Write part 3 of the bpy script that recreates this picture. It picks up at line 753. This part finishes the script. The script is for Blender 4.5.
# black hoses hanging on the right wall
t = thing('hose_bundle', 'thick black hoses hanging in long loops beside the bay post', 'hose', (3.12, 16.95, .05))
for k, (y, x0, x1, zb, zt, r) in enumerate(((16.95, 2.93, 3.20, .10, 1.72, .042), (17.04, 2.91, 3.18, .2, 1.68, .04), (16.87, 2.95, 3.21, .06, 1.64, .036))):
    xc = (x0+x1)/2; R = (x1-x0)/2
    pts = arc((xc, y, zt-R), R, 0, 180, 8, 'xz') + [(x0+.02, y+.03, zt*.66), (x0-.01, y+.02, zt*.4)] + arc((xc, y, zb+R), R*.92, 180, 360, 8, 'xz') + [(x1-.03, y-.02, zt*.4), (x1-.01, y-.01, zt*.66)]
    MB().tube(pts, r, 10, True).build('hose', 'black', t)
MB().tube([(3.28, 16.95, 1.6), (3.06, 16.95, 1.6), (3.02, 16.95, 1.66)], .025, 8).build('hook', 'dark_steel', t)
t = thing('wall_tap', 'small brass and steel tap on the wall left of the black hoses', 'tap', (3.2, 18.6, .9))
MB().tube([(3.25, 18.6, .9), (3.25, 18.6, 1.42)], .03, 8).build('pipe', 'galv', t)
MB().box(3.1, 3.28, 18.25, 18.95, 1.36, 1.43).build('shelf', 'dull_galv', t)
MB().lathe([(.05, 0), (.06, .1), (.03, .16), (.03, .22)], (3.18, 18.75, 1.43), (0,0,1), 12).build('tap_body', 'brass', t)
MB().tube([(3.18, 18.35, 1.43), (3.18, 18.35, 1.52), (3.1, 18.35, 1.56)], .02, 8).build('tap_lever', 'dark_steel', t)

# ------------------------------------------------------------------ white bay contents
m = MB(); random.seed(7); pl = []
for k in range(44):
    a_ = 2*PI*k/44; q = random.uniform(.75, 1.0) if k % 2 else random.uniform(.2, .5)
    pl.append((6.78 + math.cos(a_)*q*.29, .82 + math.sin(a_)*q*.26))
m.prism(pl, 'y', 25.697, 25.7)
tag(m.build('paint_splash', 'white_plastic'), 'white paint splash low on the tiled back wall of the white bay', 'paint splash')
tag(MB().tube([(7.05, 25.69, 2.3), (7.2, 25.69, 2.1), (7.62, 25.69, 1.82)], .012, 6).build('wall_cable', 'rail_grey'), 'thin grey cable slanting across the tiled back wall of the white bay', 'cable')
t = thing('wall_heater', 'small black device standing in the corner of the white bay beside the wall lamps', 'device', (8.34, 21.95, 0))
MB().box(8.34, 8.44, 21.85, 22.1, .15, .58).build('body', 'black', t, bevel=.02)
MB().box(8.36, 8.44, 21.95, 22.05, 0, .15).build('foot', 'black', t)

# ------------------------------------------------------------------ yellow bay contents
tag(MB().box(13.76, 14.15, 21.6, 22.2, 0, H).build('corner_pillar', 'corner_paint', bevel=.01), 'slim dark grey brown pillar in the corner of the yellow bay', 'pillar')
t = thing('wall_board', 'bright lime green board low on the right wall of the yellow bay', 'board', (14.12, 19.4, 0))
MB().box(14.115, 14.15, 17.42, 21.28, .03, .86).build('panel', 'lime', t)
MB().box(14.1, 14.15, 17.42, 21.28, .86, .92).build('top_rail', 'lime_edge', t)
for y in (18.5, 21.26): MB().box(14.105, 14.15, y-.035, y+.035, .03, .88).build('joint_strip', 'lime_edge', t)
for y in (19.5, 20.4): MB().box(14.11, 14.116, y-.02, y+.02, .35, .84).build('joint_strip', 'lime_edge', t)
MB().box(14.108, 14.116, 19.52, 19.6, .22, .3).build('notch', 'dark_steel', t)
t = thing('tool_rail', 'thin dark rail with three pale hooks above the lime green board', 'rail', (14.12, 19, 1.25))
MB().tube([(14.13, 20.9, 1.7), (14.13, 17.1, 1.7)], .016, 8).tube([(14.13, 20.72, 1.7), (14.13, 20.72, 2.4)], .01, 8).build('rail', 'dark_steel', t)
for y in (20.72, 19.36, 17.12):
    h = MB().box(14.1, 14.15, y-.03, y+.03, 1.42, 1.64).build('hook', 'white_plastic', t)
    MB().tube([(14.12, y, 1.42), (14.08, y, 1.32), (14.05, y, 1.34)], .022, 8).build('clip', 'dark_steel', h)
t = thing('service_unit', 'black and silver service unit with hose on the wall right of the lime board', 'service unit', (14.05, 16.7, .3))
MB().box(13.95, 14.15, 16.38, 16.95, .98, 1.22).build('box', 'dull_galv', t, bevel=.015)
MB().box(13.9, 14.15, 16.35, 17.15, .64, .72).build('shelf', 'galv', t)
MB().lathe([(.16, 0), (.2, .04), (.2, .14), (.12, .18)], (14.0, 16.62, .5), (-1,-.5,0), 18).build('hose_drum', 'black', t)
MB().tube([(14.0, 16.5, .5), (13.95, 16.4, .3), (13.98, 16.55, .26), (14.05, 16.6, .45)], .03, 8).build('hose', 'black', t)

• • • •

■ **What the exercise asks**:
Each line above is to be repeated exactly.

■ **Exercise result**:
Write part 3 of the bpy script that recreates this picture. It picks up at line 753. This part finishes the script. The script is for Blender 4.5.
# black hoses hanging on the right wall
t = thing('hose_bundle', 'thick black hoses hanging in long loops beside the bay post', 'hose', (3.12, 16.95, .05))
for k, (y, x0, x1, zb, zt, r) in enumerate(((16.95, 2.93, 3.20, .10, 1.72, .042), (17.04, 2.91, 3.18, .2, 1.68, .04), (16.87, 2.95, 3.21, .06, 1.64, .036))):
    xc = (x0+x1)/2; R = (x1-x0)/2
    pts = arc((xc, y, zt-R), R, 0, 180, 8, 'xz') + [(x0+.02, y+.03, zt*.66), (x0-.01, y+.02, zt*.4)] + arc((xc, y, zb+R), R*.92, 180, 360, 8, 'xz') + [(x1-.03, y-.02, zt*.4), (x1-.01, y-.01, zt*.66)]
    MB().tube(pts, r, 10, True).build('hose', 'black', t)
MB().tube([(3.28, 16.95, 1.6), (3.06, 16.95, 1.6), (3.02, 16.95, 1.66)], .025, 8).build('hook', 'dark_steel', t)
t = thing('wall_tap', 'small brass and steel tap on the wall left of the black hoses', 'tap', (3.2, 18.6, .9))
MB().tube([(3.25, 18.6, .9), (3.25, 18.6, 1.42)], .03, 8).build('pipe', 'galv', t)
MB().box(3.1, 3.28, 18.25, 18.95, 1.36, 1.43).build('shelf', 'dull_galv', t)
MB().lathe([(.05, 0), (.06, .1), (.03, .16), (.03, .22)], (3.18, 18.75, 1.43), (0,0,1), 12).build('tap_body', 'brass', t)
MB().tube([(3.18, 18.35, 1.43), (3.18, 18.35, 1.52), (3.1, 18.35, 1.56)], .02, 8).build('tap_lever', 'dark_steel', t)

# ------------------------------------------------------------------ white bay contents
m = MB(); random.seed(7); pl = []
for k in range(44):
    a_ = 2*PI*k/44; q = random.uniform(.75, 1.0) if k % 2 else random.uniform(.2, .5)
    pl.append((6.78 + math.cos(a_)*q*.29, .82 + math.sin(a_)*q*.26))
m.prism(pl, 'y', 25.697, 25.7)
tag(m.build('paint_splash', 'white_plastic'), 'white paint splash low on the tiled back wall of the white bay', 'paint splash')
tag(MB().tube([(7.05, 25.69, 2.3), (7.2, 25.69, 2.1), (7.62, 25.69, 1.82)], .012, 6).build('wall_cable', 'rail_grey'), 'thin grey cable slanting across the tiled back wall of the white bay', 'cable')
t = thing('wall_heater', 'small black device standing in the corner of the white bay beside the wall lamps', 'device', (8.34, 21.95, 0))
MB().box(8.34, 8.44, 21.85, 22.1, .15, .58).build('body', 'black', t, bevel=.02)
MB().box(8.36, 8.44, 21.95, 22.05, 0, .15).build('foot', 'black', t)

# ------------------------------------------------------------------ yellow bay contents
tag(MB().box(13.76, 14.15, 21.6, 22.2, 0, H).build('corner_pillar', 'corner_paint', bevel=.01), 'slim dark grey brown pillar in the corner of the yellow bay', 'pillar')
t = thing('wall_board', 'bright lime green board low on the right wall of the yellow bay', 'board', (14.12, 19.4, 0))
MB().box(14.115, 14.15, 17.42, 21.28, .03, .86).build('panel', 'lime', t)
MB().box(14.1, 14.15, 17.42, 21.28, .86, .92).build('top_rail', 'lime_edge', t)
for y in (18.5, 21.26): MB().box(14.105, 14.15, y-.035, y+.035, .03, .88).build('joint_strip', 'lime_edge', t)
for y in (19.5, 20.4): MB().box(14.11, 14.116, y-.02, y+.02, .35, .84).build('joint_strip', 'lime_edge', t)
MB().box(14.108, 14.116, 19.52, 19.6, .22, .3).build('notch', 'dark_steel', t)
t = thing('tool_rail', 'thin dark rail with three pale hooks above the lime green board', 'rail', (14.12, 19, 1.25))
MB().tube([(14.13, 20.9, 1.7), (14.13, 17.1, 1.7)], .016, 8).tube([(14.13, 20.72, 1.7), (14.13, 20.72, 2.4)], .01, 8).build('rail', 'dark_steel', t)
for y in (20.72, 19.36, 17.12):
    h = MB().box(14.1, 14.15, y-.03, y+.03, 1.42, 1.64).build('hook', 'white_plastic', t)
    MB().tube([(14.12, y, 1.42), (14.08, y, 1.32), (14.05, y, 1.34)], .022, 8).build('clip', 'dark_steel', h)
t = thing('service_unit', 'black and silver service unit with hose on the wall right of the lime board', 'service unit', (14.05, 16.7, .3))
MB().box(13.95, 14.15, 16.38, 16.95, .98, 1.22).build('box', 'dull_galv', t, bevel=.015)
MB().box(13.9, 14.15, 16.35, 17.15, .64, .72).build('shelf', 'galv', t)
MB().lathe([(.16, 0), (.2, .04), (.2, .14), (.12, .18)], (14.0, 16.62, .5), (-1,-.5,0), 18).build('hose_drum', 'black', t)
MB().tube([(14.0, 16.5, .5), (13.95, 16.4, .3), (13.98, 16.55, .26), (14.05, 16.6, .45)], .03, 8).build('hose', 'black', t)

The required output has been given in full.